I recommend the following best-practice techniques for protecting your collection while not engendering too much friction:

  1. Sharing is a two-way, not a one-way, street. A little generosity is good for the soul, but if you don’t receive at least some reciprocal benefit, why bother? Sharing is inherently risky; being too generous isn’t a good long-term survival strategy.
  2. Protect your stuff by closing your links. Folders in GDrive and Mega are convenient, but they get passed around worse than a bad case of the clap. If you share a link, close it after a brief window, or use a service like WeTransfer that includes a built-in self-destruct mechanism. If people really wanted the material, fine. They can make their own copy. It’s not uncommon for links to get shared, and if a link gets shared with the wrong person, your entire drive could be deleted.

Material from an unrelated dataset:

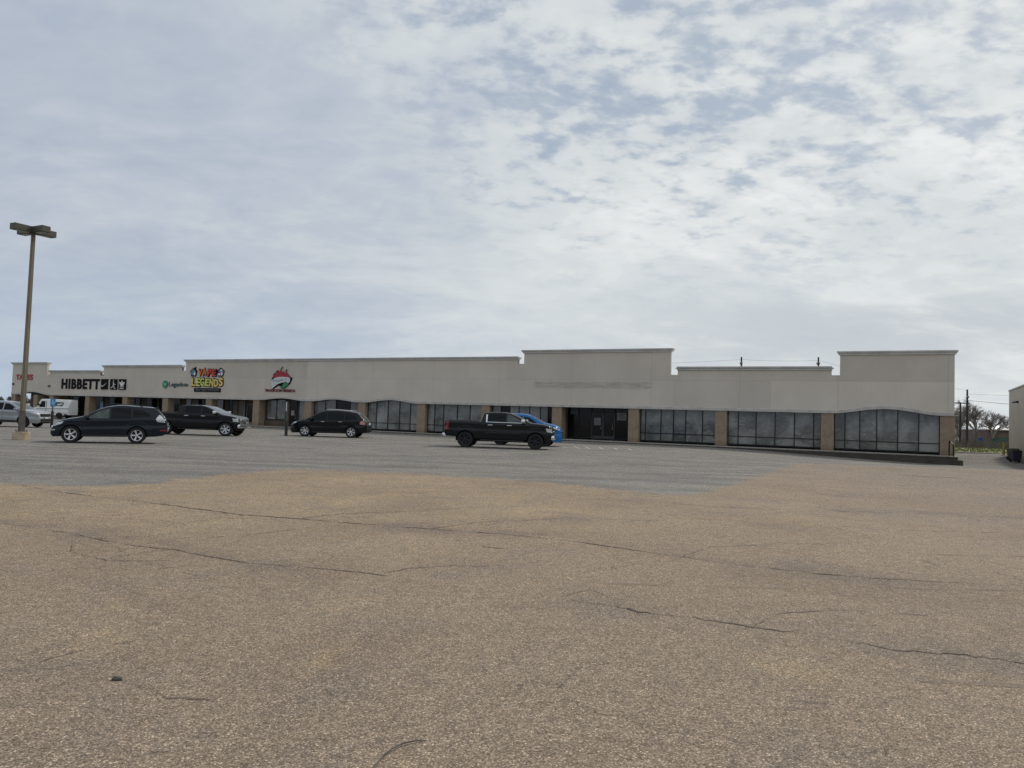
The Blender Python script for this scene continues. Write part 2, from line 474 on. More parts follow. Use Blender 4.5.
def ground_mat():
    m, N, p = new_mat('worn_asphalt')
    tc = N.n('ShaderNodeTexCoord')
    v = tc.outputs['Object']
    at = N.n('ShaderNodeAttribute', attribute_name='patch')
    edge = N.noise(v, .9, 6, .65)
    edge2 = N.noise(v, 5.0, 5, .7)
    sd = N.math('ADD', at.outputs['Fac'], N.math('ADD', N.math('MULTIPLY', N.math('SUBTRACT', edge, .5), 1.5), N.math('MULTIPLY', N.math('SUBTRACT', edge2, .5), .5)))
    edge3 = N.noise(v, 16.0, 4, .7)
    sd = N.math('ADD', sd, N.math('MULTIPLY', N.math('SUBTRACT', edge3, .5), .8))
    pm = N.smooth(sd, -.26, .30)
    # large tonal drift
    n1 = N.noise(v, .22, 5, .6, .5)
    n2 = N.noise(v, .9, 6, .65, .8)
    n3 = N.noise(v, 3.2, 6, .7)
    tan = N.mix(N.smooth(n1, .32, .66), (.312, .230, .152), (.380, .283, .184))
    tan = N.mix(N.math('MULTIPLY', N.smooth(n2, .48, .72), .60), tan, (.245, .205, .172))
    tan = N.mix(N.math('MULTIPLY', N.smooth(n3, .58, .80), .35), tan, (.43, .34, .23))
    # foreground greys off a little toward the camera and to the right
    sep = N.n('ShaderNodeSeparateXYZ', {0: v})
    near = N.math('SUBTRACT', 1.0, N.smooth(N.math('ADD', sep.outputs[1], N.math('MULTIPLY', N.math('SUBTRACT', n2, .5), 6.0)), 4.0, 13.0))
    tan = N.mix(N.math('MULTIPLY', near, .65), tan, (.278, .220, .163))
    rgt = N.smooth(N.math('ADD', sep.outputs[0], N.math('MULTIPLY', N.math('SUBTRACT', n1, .5), 10.0)), 0.0, 14.0)
    tan = N.mix(N.math('MULTIPLY', rgt, .62), tan, (.252, .203, .163))
    # gray seal coat, streaked along the lanes
    mp = N.n('ShaderNodeMapping', {'Vector': v, 'Rotation': (0, 0, R(27)), 'Scale': (.28, 1.0, 1)})
    st = N.noise(mp.outputs[0], .8, 6, .7, .3)
    gray = N.mix(N.smooth(st, .35, .65), (.180, .167, .148), (.275, .252, .218))
    gray = N.mix(N.math('MULTIPLY', N.smooth(n2, .5, .75), .45), gray, (.29, .262, .225))
    gray = N.mix(N.math('MULTIPLY', N.smooth(n3, .50, .72), .38), gray, (.15, .145, .135))
    n8 = N.noise(v, 1.7, 7, .75)
    gray = N.mix(N.math('MULTIPLY', N.smooth(n8, .52, .70), .40), gray, (.33, .305, .27))
    c = N.mix(pm, tan, gray)
    at2 = N.n('ShaderNodeAttribute', attribute_name='stain')
    c = N.mix(N.math('MULTIPLY', N.math('MULTIPLY', at2.outputs['Fac'], N.smooth(n2, .36, .60)), .30), c, (.150, .128, .108))
    n6 = N.noise(v, .40, 6, .66, 1.0)
    c = N.mix(N.math('MULTIPLY', N.smooth(n6, .48, .66), .42), c, N.mix(1.0, c, (.72, .71, .72), 'MULTIPLY'))
    n7 = N.noise(v, .62, 6, .7, .8)
    c = N.mix(N.math('MULTIPLY', N.smooth(n7, .54, .70), .60), c, N.mix(1.0, c, (1.30, 1.22, 1.06), 'MULTIPLY'))
    # hairline crack network
    wv = N.n('ShaderNodeTexNoise', {'Vector': v, 'Scale': 2.2, 'Detail': 4.0, 'Roughness': .6})
    wsum = N.n('ShaderNodeVectorMath', {0: v, 1: N.n('ShaderNodeVectorMath', {0: wv.outputs['Color'], 'Scale': .9}, operation='SCALE').outputs[0]}, operation='ADD').outputs[0]
    ve = N.n('ShaderNodeTexVoronoi', {'Vector': wsum, 'Scale': .62}, feature='DISTANCE_TO_EDGE')
    hair = N.math('SUBTRACT', 1.0, N.smooth(ve.outputs['Distance'], .003, .011))
    hm = N.math('MULTIPLY', hair, N.smooth(N.noise(v, .33, 4, .6), .48, .60))
    c = N.mix(N.math('MULTIPLY', hm, .62), c, (.10, .082, .066))
    # exposed stone
    vo = N.n('ShaderNodeTexVoronoi', {'Vector': v, 'Scale': 125.0, 'Randomness': 1.0}, feature='F1')
    hs = N.n('ShaderNodeSeparateColor', {0: vo.outputs['Color']})
    spk = N.ramp(hs.outputs[0], [(0, .48), (.25, .73), (.55, .97), (.8, 1.23), (.93, 1.55), (1, 2.4)])
    gap = N.ramp(vo.outputs['Distance'], [(0, 1.10), (.35, 1.0), (.75, .66)])
    vo2 = N.n('ShaderNodeTexVoronoi', {'Vector': v, 'Scale': 270.0}, feature='F1')
    hs2 = N.n('ShaderNodeSeparateColor', {0: vo2.outputs['Color']})
    spk2 = N.ramp(hs2.outputs[1], [(0, .70), (.5, 1.0), (1, 1.35)])
    sp = N.mix(1.0, N.mix(1.0, spk, gap, 'MULTIPLY'), spk2, 'MULTIPLY')
    vo3 = N.n('ShaderNodeTexVoronoi', {'Vector': v, 'Scale': 20.0}, feature='F1')
    hs3 = N.n('ShaderNodeSeparateColor', {0: vo3.outputs['Color']})
    mid = N.ramp(hs3.outputs[0], [(0, .95), (.5, 1.0), (.94, 1.03), (1, 1.12)])
    c = N.mix(1.0, c, sp, 'MULTIPLY')
    c = N.mix(1.0, c, mid, 'MULTIPLY')
    g1 = N.ramp(N.noise(v, 30.0, 4, .65), [(.25, .74), (.5, 1.0), (.75, 1.28)])
    g2 = N.ramp(N.noise(v, 8.0, 5, .7), [(.25, .80), (.5, 1.0), (.75, 1.20)])
    c = N.mix(1.0, N.mix(1.0, c, g1, 'MULTIPLY'), g2, 'MULTIPLY')
    n9 = N.noise(v, .75, 5, .65)
    c = N.mix(N.math('MULTIPLY', N.smooth(n9, .54, .72), .4), c, N.mix(1.0, c, (1.06, .95, .86), 'MULTIPLY'))
    # hue jitter of the stones
    hue = N.mix(N.math('MULTIPLY', hs.outputs[2], .35), c, N.mix(1.0, c, (.86, .95, 1.12), 'MULTIPLY'))
    # fine patches of dark binder
    n5 = N.noise(v, 14.0, 5, .7)
    hue = N.mix(N.math('MULTIPLY', N.smooth(n5, .55, .8), .32), hue, (.12, .10, .085))
    # faint tar and oil marks
    n4 = N.noise(v, .55, 7, .72, 1.5)
    hue = N.mix(N.math('MULTIPLY', N.smooth(n4, .66, .78), .30), hue, (.11, .10, .095))
    N.t.links.new(hue, p.inputs['Base Color'])
    p.inputs['Roughness'].default_value = .92
    p.inputs['Specular IOR Level'].default_value = .25
    hgt = N.math('ADD', N.math('MULTIPLY', vo.outputs['Distance'], -1.0), N.math('MULTIPLY', n3, 1.2))
    b = N.n('ShaderNodeBump', {'Height': hgt, 'Strength': .35, 'Distance': .005})
    N.t.links.new(b.outputs[0], p.inputs['Normal'])
    return m
M['ground'] = ground_mat()
setp(obj('ground', bm, M['ground']), 'open parking lot of worn tan and grey asphalt', kind='structure')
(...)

  3. Use a trusted partner as an escrow service. Trust broke down? Find someone (or somewhere) you both can trust, then use that person or site as a form of an escrow service where you both give the middleman your part of the deal. If the middleman finds that both sides met the terms, he’ll grant crosswise access. (FMBN Social offers an on-demand escrow service.)
  4. Never pay for unproven assets. If someone offers a dozen video clip, don’t settle for a tiny, redacted screenshot that doesn’t definitively prove the authenticity of the material. Make the person cough up a real clip, first. Hesitancy to prove goodwill suggests you’re about to be screwed.
  5. In a world of leechers, keep a low profile. If you find yourself in a platform where posts are inherently public (like a forum or a chat group), and not too many people are sharing, beware. You’re likely in a “photocopy group” where people simply take whatever they find and cut-and-paste it somewhere else. For example, just because you’re on Telegram, which offers some protections, doesn’t mean the people in the group are forthright in their intentions.

A little common sense goes a long way to protecting your collection.